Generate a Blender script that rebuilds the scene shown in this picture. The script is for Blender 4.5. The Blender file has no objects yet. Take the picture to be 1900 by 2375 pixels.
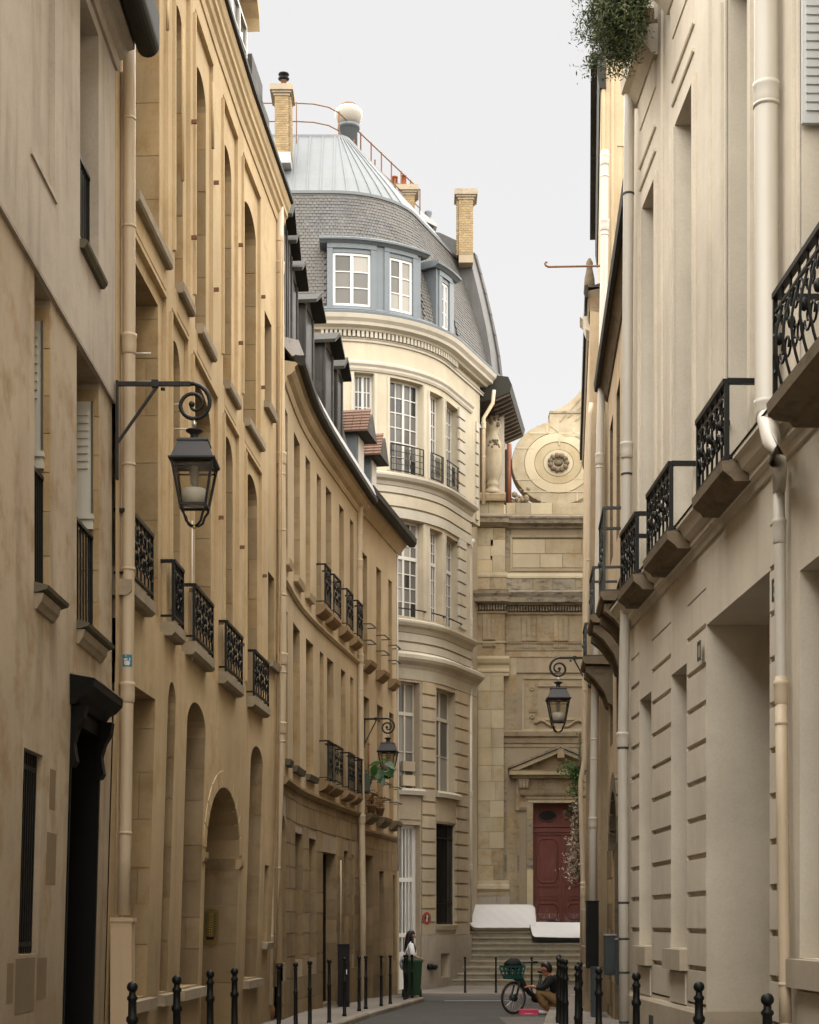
import bpy, bmesh, math, random
from mathutils import Vector, Matrix
random.seed(11)
SC = bpy.context.scene
COL = SC.collection
# ---------------------------------------------------------------- camera, sky, sun, exposure
FP, HY, CX0, CZ = 3900.0, 2140.0, 950.0, 1.62      # focal length / horizon / centre of the 1900x2375 photograph, eye height
cam_d = bpy.data.cameras.new('camera'); cam = bpy.data.objects.new('camera', cam_d); COL.objects.link(cam)
cam.location = (0, 0, CZ); cam.rotation_euler = (math.radians(90), 0, 0)
cam_d.sensor_fit = 'AUTO'; cam_d.sensor_width = 36.0; cam_d.lens = 36.0*FP/2375.0
cam_d.shift_x = 0.0; cam_d.shift_y = (HY-1187.5)/2375.0
cam_d.clip_start = 0.1; cam_d.clip_end = 2000
SC.camera = cam
W = bpy.data.worlds.new('World'); SC.world = W; W.use_nodes = True
nt = W.node_tree; nt.nodes.clear()
SUN_EL, SUN_AZ = math.radians(84), math.radians(176)
sky = nt.nodes.new('ShaderNodeTexSky'); sky.sky_type = 'NISHITA'; sky.sun_disc = False
sky.sun_elevation = SUN_EL; sky.sun_rotation = SUN_AZ
sky.air_density = 1.0; sky.dust_density = 4.0; sky.ozone_density = 1.0
hs = nt.nodes.new('ShaderNodeHueSaturation'); hs.inputs['Saturation'].default_value = 0.12
mixc = nt.nodes.new('ShaderNodeMix'); mixc.data_type = 'RGBA'; mixc.blend_type = 'MIX'
mixc.inputs[0].default_value = 0.90
mixc.inputs[7].default_value = (0.612, 0.592, 0.580, 1)      # even overcast cloud cover
bg = nt.nodes.new('ShaderNodeBackground'); bg.inputs['Strength'].default_value = 0.10
wo = nt.nodes.new('ShaderNodeOutputWorld')
nt.links.new(sky.outputs[0], hs.inputs['Color']); nt.links.new(hs.outputs[0], mixc.inputs[6])
nt.links.new(mixc.outputs[2], bg.inputs['Color']); nt.links.new(bg.outputs[0], wo.inputs['Surface'])
sd = bpy.data.lights.new('sun', 'SUN'); sd.energy = 1.5; sd.angle = math.radians(172); sd.color = (1.0, 0.96, 0.90)
sun = bpy.data.objects.new('sun', sd); COL.objects.link(sun)
sun.location = (0, 0, 60)
_sd = Vector((math.sin(SUN_AZ)*math.cos(SUN_EL), math.cos(SUN_AZ)*math.cos(SUN_EL), math.sin(SUN_EL)))
sun.rotation_euler = (_sd).to_track_quat('Z', 'Y').to_euler()
vs = SC.view_settings; vs.view_transform = 'Standard'; vs.look = 'None'; vs.gamma = 1.0; vs.use_curve_mapping = False
vs.exposure = 3.3
SC.display_settings.display_device = 'sRGB'
SC.render.engine = 'CYCLES'
SC.cycles.max_bounces = 8; SC.cycles.diffuse_bounces = 5; SC.cycles.transparent_max_bounces = 12
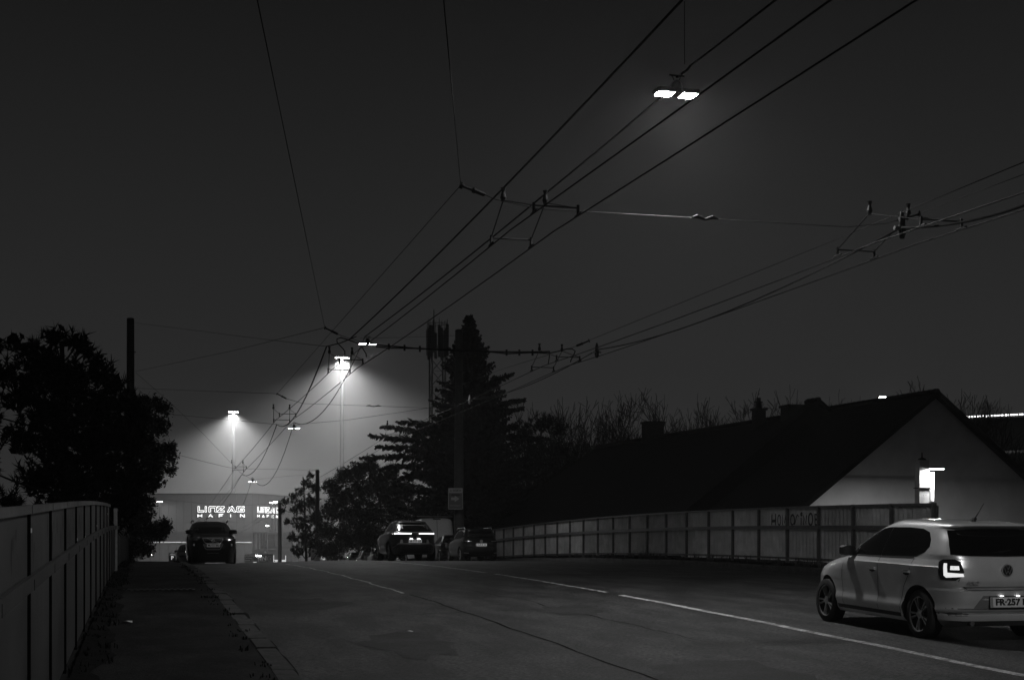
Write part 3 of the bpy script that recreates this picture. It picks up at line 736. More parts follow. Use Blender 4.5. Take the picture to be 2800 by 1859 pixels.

______________________________

DIRECTIVE — Skip the images and write out the rest of the listing exactly.

TASK SOLUTION —
Generate a Blender script that rebuilds the scene shown in this picture. The script is for Blender 4.5. The Blender file has no objects yet. Take the picture to be 1900 by 2375 pixels.
import bpy, bmesh, math, random
from mathutils import Vector, Matrix
random.seed(11)
SC = bpy.context.scene
COL = SC.collection
# ---------------------------------------------------------------- camera, sky, sun, exposure
FP, HY, CX0, CZ = 3900.0, 2140.0, 950.0, 1.62      # focal length / horizon / centre of the 1900x2375 photograph, eye height
cam_d = bpy.data.cameras.new('camera'); cam = bpy.data.objects.new('camera', cam_d); COL.objects.link(cam)
cam.location = (0, 0, CZ); cam.rotation_euler = (math.radians(90), 0, 0)
cam_d.sensor_fit = 'AUTO'; cam_d.sensor_width = 36.0; cam_d.lens = 36.0*FP/2375.0
cam_d.shift_x = 0.0; cam_d.shift_y = (HY-1187.5)/2375.0
cam_d.clip_start = 0.1; cam_d.clip_end = 2000
SC.camera = cam
W = bpy.data.worlds.new('World'); SC.world = W; W.use_nodes = True
nt = W.node_tree; nt.nodes.clear()
SUN_EL, SUN_AZ = math.radians(84), math.radians(176)
sky = nt.nodes.new('ShaderNodeTexSky'); sky.sky_type = 'NISHITA'; sky.sun_disc = False
sky.sun_elevation = SUN_EL; sky.sun_rotation = SUN_AZ
sky.air_density = 1.0; sky.dust_density = 4.0; sky.ozone_density = 1.0
hs = nt.nodes.new('ShaderNodeHueSaturation'); hs.inputs['Saturation'].default_value = 0.12
mixc = nt.nodes.new('ShaderNodeMix'); mixc.data_type = 'RGBA'; mixc.blend_type = 'MIX'
mixc.inputs[0].default_value = 0.90
mixc.inputs[7].default_value = (0.612, 0.592, 0.580, 1)      # even overcast cloud cover
bg = nt.nodes.new('ShaderNodeBackground'); bg.inputs['Strength'].default_value = 0.10
wo = nt.nodes.new('ShaderNodeOutputWorld')
nt.links.new(sky.outputs[0], hs.inputs['Color']); nt.links.new(hs.outputs[0], mixc.inputs[6])
nt.links.new(mixc.outputs[2], bg.inputs['Color']); nt.links.new(bg.outputs[0], wo.inputs['Surface'])
sd = bpy.data.lights.new('sun', 'SUN'); sd.energy = 1.5; sd.angle = math.radians(172); sd.color = (1.0, 0.96, 0.90)
sun = bpy.data.objects.new('sun', sd); COL.objects.link(sun)
sun.location = (0, 0, 60)
_sd = Vector((math.sin(SUN_AZ)*math.cos(SUN_EL), math.cos(SUN_AZ)*math.cos(SUN_EL), math.sin(SUN_EL)))
sun.rotation_euler = (_sd).to_track_quat('Z', 'Y').to_euler()
vs = SC.view_settings; vs.view_transform = 'Standard'; vs.look = 'None'; vs.gamma = 1.0; vs.use_curve_mapping = False
vs.exposure = 3.3
SC.display_settings.display_device = 'sRGB'
SC.render.engine = 'CYCLES'
SC.cycles.max_bounces = 8; SC.cycles.diffuse_bounces = 5; SC.cycles.transparent_max_bounces = 12
Write part 3 of the bpy script that recreates this picture. It picks up at line 736. More parts follow. Use Blender 4.5. Take the picture to be 2800 by 1859 pixels.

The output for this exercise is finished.